Saturday, November 8, 2014

Gay Marriage, Abortion, and Social Liberalism

When we talk about American politics today and somebody brings up "the Social Issues" he almost always means gay marriage and abortion. These two ongoing debates have been shackled together for decades as matters that pit the urban creative elite against more traditional heartland voters. America had gradually moved leftwards with the pro-choice movement leading the charge. Over the past ten years however there has been a remarkable divergence. In 2004 Karl Rove and the George W. Bush campaign put a gay marriage ban on the ballot in Ohio in an effort to motivate social conservatives to come vote for against gay marriage and while in the voting booth re-elect the president. Bush's victory in Ohio that year was the difference between his successful re-election and what otherwise would have been a Kerry presidency.

Fast forward ten years and courts are readily striking down gay marriage bans from state to state.
Opposition to the new marriage equality movement has become socially unacceptable in all but the most traditional circles. The progress has been astounding.

Meanwhile the abortion debate has hardly changed at all. In fact Republicans are using the state legislatures they control to chase abortion providers out of their states at an astounding pace. For us on the political left this is too often painted as a sort of residual bigotry. But why is the pro-life movement slowly gaining strength in a nation where opposition to gay marriage is rapidly collapsing?
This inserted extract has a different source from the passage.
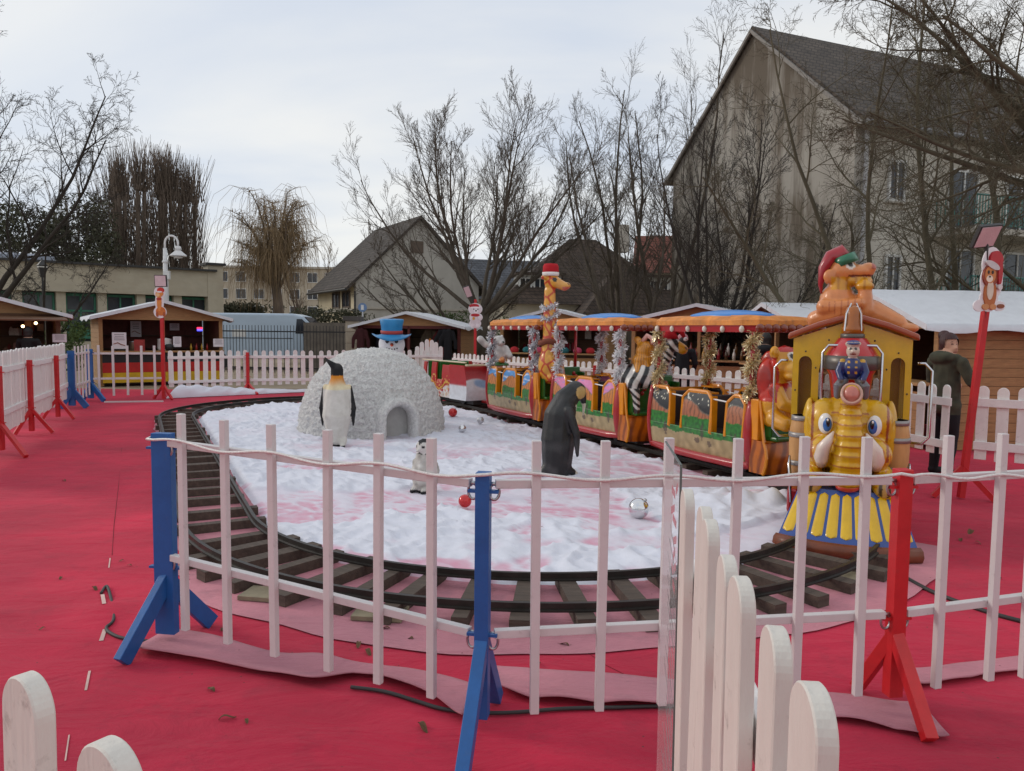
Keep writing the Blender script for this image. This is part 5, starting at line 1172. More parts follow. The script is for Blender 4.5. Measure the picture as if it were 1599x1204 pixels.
stock(F_, 22, (-.3, 1.9), (1.85, 2.1), (1.02, 1.42), (.1, .22), 'small ware on the back shelves of the far left stall', 'ware', 'wares on the far left stall shelves', 'shelf_ware', 2)
stock(F_, 9, (.2, 1.7), (-.15, .12), (1.0,), (.12, .26), 'small ware on the counter of the far left stall', 'ware', 'wares on the far left stall counter', 'counter_ware', 4)
stock(F_, 8, (.3, 1.8), (.5, 1.2), (1.55, 1.62), (.12, .2), 'toy hanging under the roof of the far left stall', 'toy', 'toys hanging in the far left stall', 'hanging_toy', 5)
q = TW(F_, 1.35, -.75, 0); person((q.x, q.y, 0), R_(95), 1.62, '#0e0d10', '#101014', '#15100e', 'person in a black coat at the far left stall', 0, False, 'front')
# D: clothes stall behind the snowman
D_ = stall((D(638, 540, 25).x, 25, 0), -.16, 'open wooden clothes stall behind the igloo and snowman', 3.5, 2.3, 1.78, 2.2, .8, None, m_wood, 0, postc=mat('post_darkred', hx('#5a201c'), .7, .2), planks='r', backm=mat('stall_back_tan', (.2, .15, .1), .8, .25, 5))
m_coat = {c: mat('coat_'+c, hx(c), .95, .25, 8, .6, 14) for c in ('#141318', '#3a1418', '#5a1f22', '#8a7d6a', '#22202a')}
def coat(t, x, y, z, c, label, h=.9):
    b = organic('hanging_coat', [('c', [(0, 0, -.12), (0, 0, -h*.55), (0, 0, -h)], [.1, .13, .15]), ('c', [(.12, 0, -.12), (.24, 0, -.4), (.25, 0, -.65)], [.075, .065, .05]), ('c', [(-.12, 0, -.12), (-.24, 0, -.4), (-.25, 0, -.65)], [.075, .065, .05]), ('e', (0, 0, -.07), (.1, .06, .06))], .025, None, m_coat[c], None, 3, TW(t, x, y, z), t.rotation_euler.z+.3, disp=lambda c_: .015*math.sin(c_.x*40)); b.scale.y = .5; tag(b, label, 'coat', 'clothes hanging in the clothes stall')
for i, (x, y, c) in enumerate([(-1.55, -.25, '#3a1418'), (-1.15, .9, '#141318'), (-.95, .5, '#22202a'), (-.6, 1.0, '#5a1f22'), (.3, 1.5, '#8a7d6a'), (.7, 1.5, '#8a7d6a'), (1.2, -.1, '#141318'), (1.42, -.3, '#141318'), (1.0, .4, '#5a1f22')]):
    coat(D_, x, y, 1.72, c, ['dark red coat hanging at the left corner of the clothes stall', 'black coat hanging deep inside the left of the clothes stall', 'dark coat hanging inside the clothes stall', 'wine-red coat at the back of the clothes stall', 'beige garment left of two on the back wall of the clothes stall', 'beige garment right of two on the back wall of the clothes stall', 'black fur coat hanging left at the right front of the clothes stall', 'black fur coat hanging at the right corner of the clothes stall', 'wine-red garment right of the snowman hat'][i], .95)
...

The answer is in the details of the debates over these issues. America has long accepted that the law has no business regulating sex or the sort of relationships people form. Most social conservatives today would not advocate a criminal penalty for sodomy―for them it is simply not a matter for the law. Thus liberals have gone on to argue that gay marriage ought to be simply another facet of regular marriage. Homosexual couples act in just the same ways as straight couples when married. They simply want the same institutions for the same conduct. Thus it becomes a matter of civil rights. When two sets of people who act in the same way receive different treatment under the law, there is a serious problem. The argument is premised in the idea that gay people simply wish to be allowed to conduct themselves in the same way as the rest of us outside of their sex lives. An argument that allows gay couples to act as if they are married in every way except maintain the formal status raises the obvious question: why can't they have the formal status. Thus as the left has spread the argument that homosexual Americans are no different from anyone else those listening naturally come to the natural conclusion. Gay people ought to be treated like anyone else.
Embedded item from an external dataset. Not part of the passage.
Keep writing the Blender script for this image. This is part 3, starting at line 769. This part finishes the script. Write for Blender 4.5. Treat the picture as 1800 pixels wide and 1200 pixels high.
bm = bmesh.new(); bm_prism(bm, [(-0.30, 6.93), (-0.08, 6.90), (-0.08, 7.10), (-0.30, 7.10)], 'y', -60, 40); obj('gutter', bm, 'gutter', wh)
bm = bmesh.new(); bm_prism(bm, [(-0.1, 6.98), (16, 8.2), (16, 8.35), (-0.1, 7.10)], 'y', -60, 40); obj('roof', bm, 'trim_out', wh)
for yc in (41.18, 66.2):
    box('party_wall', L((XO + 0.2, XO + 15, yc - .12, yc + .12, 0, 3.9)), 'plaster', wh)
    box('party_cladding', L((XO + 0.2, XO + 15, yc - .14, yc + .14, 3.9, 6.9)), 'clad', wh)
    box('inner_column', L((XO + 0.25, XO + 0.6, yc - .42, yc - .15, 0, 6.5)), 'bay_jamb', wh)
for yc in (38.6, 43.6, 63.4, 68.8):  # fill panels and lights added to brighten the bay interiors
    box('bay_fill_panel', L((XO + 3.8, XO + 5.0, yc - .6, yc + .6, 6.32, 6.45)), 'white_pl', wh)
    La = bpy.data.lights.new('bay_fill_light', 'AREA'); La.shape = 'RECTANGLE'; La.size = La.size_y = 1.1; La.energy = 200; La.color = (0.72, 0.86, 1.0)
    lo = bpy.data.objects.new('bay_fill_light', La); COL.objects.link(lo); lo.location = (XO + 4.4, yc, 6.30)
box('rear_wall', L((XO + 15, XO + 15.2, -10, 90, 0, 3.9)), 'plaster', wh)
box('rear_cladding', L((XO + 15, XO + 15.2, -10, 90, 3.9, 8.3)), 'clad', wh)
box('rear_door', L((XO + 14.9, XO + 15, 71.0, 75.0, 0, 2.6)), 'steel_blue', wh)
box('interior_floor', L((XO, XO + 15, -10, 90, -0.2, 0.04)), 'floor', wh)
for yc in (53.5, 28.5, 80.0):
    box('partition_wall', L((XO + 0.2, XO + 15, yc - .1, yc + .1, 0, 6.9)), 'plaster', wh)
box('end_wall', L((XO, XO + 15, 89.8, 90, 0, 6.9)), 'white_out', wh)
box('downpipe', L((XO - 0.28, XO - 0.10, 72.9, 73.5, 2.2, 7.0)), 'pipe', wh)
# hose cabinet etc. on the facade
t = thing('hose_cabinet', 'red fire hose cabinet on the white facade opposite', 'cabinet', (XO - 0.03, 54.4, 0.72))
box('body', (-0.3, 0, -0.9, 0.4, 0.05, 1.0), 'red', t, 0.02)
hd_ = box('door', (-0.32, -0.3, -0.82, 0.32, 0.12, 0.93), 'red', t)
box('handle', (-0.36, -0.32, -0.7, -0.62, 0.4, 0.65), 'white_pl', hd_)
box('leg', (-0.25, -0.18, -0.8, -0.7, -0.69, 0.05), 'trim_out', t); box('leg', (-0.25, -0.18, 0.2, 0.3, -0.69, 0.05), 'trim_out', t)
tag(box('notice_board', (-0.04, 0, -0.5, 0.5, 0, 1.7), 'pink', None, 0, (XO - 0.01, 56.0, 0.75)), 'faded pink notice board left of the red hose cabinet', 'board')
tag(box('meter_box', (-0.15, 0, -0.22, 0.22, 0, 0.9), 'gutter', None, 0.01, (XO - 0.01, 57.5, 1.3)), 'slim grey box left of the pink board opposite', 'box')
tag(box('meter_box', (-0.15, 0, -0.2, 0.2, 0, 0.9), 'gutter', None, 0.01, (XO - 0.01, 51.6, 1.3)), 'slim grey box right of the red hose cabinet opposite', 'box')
Regarding abortion social liberals are equally virulent in spreading their message. "Women have a right to do what they want with their bodies. Denying them the ability to end a nine month phenomenon is tantamount to making the condition of their bodies something that is publically legislated". This is a good argument on its own. The trouble is that social liberals seem to be ignoring the argument of their opponents. The right believe that a foetus is a living person and that allowing ordinary women to kill a living person is tantamount to murder. Of course the logical core of the liberal argument is that a foetus is not a living person like you or me. But instead of explaining when, if not at conception, life beings, the left wing media simply scream about property rights more loudly.


Of course if social liberals convince American voters that a foetus is not a human being then the case against abortion will immediately collapse. Who would want to tell somebody "no you can't remove an object from your body"?

Of course, mainly as a way of riling up a base with a desperate fear that their bodily functions will be regulated, the political left continues to harp on about property rights. The trouble is that nobody denies the property aspect of the matter it's just that everybody regards life as more important than property. If the pro-choice movement explains why this is not a life issue they'll win. It's a pity most social liberals are so stupid.